**DATA BLOCK**
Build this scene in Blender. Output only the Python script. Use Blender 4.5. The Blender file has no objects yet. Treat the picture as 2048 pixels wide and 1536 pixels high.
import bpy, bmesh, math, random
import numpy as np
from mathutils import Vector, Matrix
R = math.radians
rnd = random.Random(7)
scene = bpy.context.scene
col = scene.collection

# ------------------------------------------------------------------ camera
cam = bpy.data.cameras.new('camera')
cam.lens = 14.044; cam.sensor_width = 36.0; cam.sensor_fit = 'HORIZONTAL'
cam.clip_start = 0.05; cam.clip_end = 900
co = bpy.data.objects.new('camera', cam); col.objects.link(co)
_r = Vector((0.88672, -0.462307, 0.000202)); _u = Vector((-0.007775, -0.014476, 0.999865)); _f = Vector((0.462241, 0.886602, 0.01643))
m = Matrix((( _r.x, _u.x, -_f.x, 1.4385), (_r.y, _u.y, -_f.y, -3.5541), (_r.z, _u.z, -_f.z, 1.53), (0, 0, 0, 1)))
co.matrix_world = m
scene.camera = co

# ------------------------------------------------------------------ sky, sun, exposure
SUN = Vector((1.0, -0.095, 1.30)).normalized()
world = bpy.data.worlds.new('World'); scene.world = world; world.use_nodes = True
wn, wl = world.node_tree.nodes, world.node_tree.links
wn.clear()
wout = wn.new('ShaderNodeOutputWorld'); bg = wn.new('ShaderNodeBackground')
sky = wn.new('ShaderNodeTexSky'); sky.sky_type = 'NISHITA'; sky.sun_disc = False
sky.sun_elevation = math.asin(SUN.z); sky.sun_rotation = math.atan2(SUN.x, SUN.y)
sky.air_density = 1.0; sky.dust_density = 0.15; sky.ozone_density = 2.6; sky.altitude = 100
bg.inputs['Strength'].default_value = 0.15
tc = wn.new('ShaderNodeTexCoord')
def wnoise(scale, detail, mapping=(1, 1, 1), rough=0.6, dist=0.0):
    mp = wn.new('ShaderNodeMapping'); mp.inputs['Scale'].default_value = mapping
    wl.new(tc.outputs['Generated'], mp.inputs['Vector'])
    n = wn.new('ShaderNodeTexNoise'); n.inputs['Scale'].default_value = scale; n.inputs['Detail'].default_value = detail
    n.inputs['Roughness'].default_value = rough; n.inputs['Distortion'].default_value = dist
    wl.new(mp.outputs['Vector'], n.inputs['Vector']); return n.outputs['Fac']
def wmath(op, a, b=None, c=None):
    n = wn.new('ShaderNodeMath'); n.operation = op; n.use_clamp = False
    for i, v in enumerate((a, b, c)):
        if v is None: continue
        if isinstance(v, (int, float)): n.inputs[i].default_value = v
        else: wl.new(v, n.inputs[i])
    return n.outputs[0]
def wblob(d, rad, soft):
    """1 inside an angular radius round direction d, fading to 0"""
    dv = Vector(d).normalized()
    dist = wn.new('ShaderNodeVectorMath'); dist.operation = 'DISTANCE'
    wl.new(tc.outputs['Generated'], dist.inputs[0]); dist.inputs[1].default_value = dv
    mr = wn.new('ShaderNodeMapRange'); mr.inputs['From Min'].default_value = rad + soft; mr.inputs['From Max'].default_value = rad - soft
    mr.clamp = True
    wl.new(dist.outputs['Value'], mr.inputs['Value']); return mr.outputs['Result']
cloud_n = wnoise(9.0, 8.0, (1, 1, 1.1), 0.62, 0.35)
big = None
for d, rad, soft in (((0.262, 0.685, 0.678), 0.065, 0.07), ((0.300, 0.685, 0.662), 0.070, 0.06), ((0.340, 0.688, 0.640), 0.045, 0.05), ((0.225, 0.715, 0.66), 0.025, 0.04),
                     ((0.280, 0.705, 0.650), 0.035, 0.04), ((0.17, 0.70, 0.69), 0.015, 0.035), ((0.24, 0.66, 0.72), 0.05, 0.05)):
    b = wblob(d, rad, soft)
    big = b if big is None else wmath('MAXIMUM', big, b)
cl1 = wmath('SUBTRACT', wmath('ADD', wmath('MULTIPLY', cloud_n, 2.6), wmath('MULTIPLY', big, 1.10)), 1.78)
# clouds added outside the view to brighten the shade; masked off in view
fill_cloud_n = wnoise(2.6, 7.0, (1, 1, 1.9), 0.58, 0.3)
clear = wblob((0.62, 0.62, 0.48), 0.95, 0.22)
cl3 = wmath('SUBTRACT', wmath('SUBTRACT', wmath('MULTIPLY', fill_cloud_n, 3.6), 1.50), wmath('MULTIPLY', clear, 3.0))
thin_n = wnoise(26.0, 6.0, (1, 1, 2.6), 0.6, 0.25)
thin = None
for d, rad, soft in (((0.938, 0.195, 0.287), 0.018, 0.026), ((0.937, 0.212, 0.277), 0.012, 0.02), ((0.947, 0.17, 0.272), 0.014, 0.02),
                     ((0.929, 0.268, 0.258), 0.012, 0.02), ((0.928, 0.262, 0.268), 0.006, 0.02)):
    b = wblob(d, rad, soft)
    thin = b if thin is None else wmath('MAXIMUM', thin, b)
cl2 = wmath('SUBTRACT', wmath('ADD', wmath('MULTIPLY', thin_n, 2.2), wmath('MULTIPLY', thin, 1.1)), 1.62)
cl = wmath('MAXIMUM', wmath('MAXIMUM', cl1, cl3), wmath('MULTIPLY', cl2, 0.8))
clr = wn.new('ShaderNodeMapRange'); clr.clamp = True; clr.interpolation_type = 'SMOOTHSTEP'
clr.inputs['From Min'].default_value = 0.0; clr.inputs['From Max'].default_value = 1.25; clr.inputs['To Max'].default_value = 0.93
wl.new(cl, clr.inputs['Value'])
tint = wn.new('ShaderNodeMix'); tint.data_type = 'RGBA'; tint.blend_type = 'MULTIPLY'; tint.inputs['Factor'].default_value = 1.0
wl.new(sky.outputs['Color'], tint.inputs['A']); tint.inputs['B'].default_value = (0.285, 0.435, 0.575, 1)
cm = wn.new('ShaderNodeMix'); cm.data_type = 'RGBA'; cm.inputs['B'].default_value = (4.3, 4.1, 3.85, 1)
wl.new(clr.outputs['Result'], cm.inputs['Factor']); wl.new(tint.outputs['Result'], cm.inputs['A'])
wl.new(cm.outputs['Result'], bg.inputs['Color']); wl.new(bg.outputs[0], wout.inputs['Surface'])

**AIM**
Exactly as written, please reproduce the lines from the first line of the data to the line containing "scene.camera = co", inclusive, and nothing else.

**FINISHED TASK**
Build this scene in Blender. Output only the Python script. Use Blender 4.5. The Blender file has no objects yet. Treat the picture as 2048 pixels wide and 1536 pixels high.
import bpy, bmesh, math, random
import numpy as np
from mathutils import Vector, Matrix
R = math.radians
rnd = random.Random(7)
scene = bpy.context.scene
col = scene.collection

# ------------------------------------------------------------------ camera
cam = bpy.data.cameras.new('camera')
cam.lens = 14.044; cam.sensor_width = 36.0; cam.sensor_fit = 'HORIZONTAL'
cam.clip_start = 0.05; cam.clip_end = 900
co = bpy.data.objects.new('camera', cam); col.objects.link(co)
_r = Vector((0.88672, -0.462307, 0.000202)); _u = Vector((-0.007775, -0.014476, 0.999865)); _f = Vector((0.462241, 0.886602, 0.01643))
m = Matrix((( _r.x, _u.x, -_f.x, 1.4385), (_r.y, _u.y, -_f.y, -3.5541), (_r.z, _u.z, -_f.z, 1.53), (0, 0, 0, 1)))
co.matrix_world = m
scene.camera = co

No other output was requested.